Electric House "community creative hub" |
Library study space sign |
Details: 7 May to 30 June |
"Willesden Green library @ Electric House"
The library they are demolishing was always full of young people studying at the tables upstairs. This appears to be an effort to replace that facility while it is being rebuilt. However, it is only available till the end of June.
As well as part of the Willesden library being at Grange Road in George Furness House (see our pictures here), another part of it will be in the Lewinson Centre, 165-167 High Road. This Brent Council web page has the opening hours but no details of what will be in each of the two locations. I certainly couldn't find poetry in George Furness House, (perhaps only a Betjeman could have?). It also warns that the study spaces in Electric House will only be available till 25 June, which is different to what it says on the sign there (30 June).

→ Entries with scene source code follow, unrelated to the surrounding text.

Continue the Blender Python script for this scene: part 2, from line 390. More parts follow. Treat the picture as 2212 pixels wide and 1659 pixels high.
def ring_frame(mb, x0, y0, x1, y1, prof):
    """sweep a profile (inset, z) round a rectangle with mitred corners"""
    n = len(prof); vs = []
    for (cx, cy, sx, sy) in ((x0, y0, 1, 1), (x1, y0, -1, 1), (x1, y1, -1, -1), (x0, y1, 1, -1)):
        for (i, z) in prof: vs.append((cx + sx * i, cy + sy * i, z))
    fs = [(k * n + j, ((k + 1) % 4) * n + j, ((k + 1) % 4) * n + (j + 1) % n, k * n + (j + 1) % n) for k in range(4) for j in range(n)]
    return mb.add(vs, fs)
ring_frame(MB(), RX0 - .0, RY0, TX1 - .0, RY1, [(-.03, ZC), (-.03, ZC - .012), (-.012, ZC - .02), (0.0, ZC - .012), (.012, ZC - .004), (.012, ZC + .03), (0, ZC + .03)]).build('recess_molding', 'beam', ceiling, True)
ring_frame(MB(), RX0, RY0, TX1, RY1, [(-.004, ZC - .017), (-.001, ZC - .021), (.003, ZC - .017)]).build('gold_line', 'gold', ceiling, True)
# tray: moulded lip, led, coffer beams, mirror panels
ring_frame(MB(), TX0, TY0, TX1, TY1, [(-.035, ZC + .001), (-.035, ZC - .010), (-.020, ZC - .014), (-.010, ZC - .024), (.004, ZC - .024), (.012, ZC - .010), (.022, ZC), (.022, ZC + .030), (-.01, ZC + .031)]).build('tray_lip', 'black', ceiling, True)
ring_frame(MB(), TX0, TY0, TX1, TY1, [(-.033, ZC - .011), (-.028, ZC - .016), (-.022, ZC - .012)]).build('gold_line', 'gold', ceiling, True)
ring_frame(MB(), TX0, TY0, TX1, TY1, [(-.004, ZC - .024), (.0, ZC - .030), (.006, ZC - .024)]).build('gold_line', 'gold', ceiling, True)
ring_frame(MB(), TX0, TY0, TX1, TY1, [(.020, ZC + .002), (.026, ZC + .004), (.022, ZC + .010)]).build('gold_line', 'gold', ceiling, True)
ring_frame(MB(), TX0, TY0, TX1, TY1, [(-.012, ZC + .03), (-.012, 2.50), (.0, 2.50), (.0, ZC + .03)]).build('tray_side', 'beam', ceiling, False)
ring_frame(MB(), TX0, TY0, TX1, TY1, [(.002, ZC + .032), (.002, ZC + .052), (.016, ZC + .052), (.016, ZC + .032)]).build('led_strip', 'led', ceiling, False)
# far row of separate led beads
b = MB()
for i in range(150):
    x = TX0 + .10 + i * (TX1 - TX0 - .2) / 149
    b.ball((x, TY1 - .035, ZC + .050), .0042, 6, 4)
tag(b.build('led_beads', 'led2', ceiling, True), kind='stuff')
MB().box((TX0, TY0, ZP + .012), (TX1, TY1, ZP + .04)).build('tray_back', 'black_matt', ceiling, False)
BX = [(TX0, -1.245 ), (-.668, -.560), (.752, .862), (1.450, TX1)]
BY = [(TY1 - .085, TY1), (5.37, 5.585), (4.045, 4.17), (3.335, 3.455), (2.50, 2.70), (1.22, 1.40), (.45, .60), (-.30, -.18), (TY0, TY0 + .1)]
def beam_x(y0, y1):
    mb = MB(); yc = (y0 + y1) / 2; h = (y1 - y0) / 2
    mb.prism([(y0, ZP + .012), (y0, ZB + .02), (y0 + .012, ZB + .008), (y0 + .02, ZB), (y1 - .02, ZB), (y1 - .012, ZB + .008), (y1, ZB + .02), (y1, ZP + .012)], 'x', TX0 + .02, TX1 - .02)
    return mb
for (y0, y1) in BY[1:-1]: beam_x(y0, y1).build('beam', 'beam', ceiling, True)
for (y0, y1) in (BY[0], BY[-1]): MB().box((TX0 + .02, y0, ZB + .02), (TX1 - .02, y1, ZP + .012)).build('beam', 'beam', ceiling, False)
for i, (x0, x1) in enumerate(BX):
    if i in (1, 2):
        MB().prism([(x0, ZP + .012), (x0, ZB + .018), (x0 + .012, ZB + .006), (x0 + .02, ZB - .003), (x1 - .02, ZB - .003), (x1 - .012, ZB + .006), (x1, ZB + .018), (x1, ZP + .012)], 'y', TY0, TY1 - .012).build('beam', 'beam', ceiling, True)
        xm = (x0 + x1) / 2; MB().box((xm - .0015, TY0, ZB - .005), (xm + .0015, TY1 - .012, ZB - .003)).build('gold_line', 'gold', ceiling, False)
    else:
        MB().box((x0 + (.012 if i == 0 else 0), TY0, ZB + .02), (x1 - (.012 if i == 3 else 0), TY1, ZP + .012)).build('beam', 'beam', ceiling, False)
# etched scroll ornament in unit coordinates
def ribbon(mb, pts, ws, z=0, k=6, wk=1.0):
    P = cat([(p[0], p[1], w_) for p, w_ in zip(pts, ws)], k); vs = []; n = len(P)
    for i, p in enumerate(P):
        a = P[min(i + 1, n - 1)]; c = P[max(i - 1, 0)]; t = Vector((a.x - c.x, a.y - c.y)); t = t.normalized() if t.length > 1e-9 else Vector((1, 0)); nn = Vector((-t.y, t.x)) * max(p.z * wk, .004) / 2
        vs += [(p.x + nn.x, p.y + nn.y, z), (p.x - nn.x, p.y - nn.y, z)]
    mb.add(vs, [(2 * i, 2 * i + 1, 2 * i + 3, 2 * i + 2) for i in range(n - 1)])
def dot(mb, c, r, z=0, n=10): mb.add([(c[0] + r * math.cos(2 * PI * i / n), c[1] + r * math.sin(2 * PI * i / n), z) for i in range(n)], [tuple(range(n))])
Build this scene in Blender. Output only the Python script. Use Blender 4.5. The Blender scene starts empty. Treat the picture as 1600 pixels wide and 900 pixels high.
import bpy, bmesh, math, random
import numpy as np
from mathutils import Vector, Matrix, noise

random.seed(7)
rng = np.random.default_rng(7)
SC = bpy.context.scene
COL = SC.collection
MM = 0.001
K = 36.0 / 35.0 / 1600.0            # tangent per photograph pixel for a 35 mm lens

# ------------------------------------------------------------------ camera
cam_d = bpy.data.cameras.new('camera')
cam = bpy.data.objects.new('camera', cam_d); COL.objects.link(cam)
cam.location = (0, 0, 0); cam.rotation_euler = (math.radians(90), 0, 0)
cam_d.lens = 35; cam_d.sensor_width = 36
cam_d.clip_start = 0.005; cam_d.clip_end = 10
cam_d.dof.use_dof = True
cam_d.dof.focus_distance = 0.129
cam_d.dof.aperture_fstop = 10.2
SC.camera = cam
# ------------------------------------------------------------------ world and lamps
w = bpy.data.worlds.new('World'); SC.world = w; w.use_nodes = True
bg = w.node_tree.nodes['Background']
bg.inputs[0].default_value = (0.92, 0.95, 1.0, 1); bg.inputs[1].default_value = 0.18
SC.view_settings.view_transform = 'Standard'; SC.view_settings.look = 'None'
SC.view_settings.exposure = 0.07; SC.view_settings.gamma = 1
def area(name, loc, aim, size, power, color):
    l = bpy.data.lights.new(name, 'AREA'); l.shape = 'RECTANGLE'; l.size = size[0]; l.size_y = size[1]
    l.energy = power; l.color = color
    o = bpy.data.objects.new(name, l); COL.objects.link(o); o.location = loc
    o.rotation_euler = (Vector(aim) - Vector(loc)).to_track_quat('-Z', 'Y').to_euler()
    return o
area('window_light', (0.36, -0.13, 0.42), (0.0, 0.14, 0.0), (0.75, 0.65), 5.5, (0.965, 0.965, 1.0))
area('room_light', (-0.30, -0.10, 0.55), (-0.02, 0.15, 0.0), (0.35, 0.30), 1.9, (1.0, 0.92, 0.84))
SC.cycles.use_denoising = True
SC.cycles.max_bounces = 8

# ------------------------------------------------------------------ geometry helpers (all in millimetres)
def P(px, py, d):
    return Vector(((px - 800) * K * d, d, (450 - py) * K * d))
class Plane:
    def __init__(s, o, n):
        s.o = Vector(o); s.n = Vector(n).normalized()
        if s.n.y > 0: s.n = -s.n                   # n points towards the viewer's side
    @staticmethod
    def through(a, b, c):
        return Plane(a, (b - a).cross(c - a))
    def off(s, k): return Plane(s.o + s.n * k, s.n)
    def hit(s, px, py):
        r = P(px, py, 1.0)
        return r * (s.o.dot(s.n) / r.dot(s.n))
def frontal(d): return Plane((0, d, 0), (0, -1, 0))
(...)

Sign on the wall of the Lewinson Centre |
5 comments:
Funnily enough I visited both George Furness House and the Levinson Centre on Friday in search of a computer with a printer that worked (the latter did, the former didn't); my search was slightly disrupted by a street brawl outside in which three young men laid into another with fists apenty, and some witnesses say they saw knives as well (though I didn't and none seem to have been used). Anyway, as temporary library spaces go, they did the job though I couldn't check how much stock was there nor how much reference material. It seems to me that the future for libraries in the next to decades, alongside traditional book lending which is in decline in almost all libraries, is the provision of quiet study space coupled with good IT, and support staff who can give assistance; plus the provision of places where small children can come into contact with real books, outside of school, and get to enjoy reading as a pleasurable activity. The quiet study space role isn't easily compatible with the small children role and I will be interested to see how the new library, when built, manages this incompatibility.
Oops, typos! Read ''aplenty' for 'apenty' and of course 'two decades' not 'to decades'.
Thanks for that. I think you're right about study space, now that you mention it. Libraries have always been places for quiet research and reading. Hence the old "Silence" signs. It was never all about lending. With life being such a welter of media and distractions, the study space must be more important than ever, especially for youngsters living in overcrowded homes.
I disagree with your comment that it was never about lending, but - as one who did his more successful homework in a public library - the study element is important and possibly much more so now that going for sixth form studies, and possibly university, is less the preserve of the middle classes.
Sorry, I meant it was never all about lending.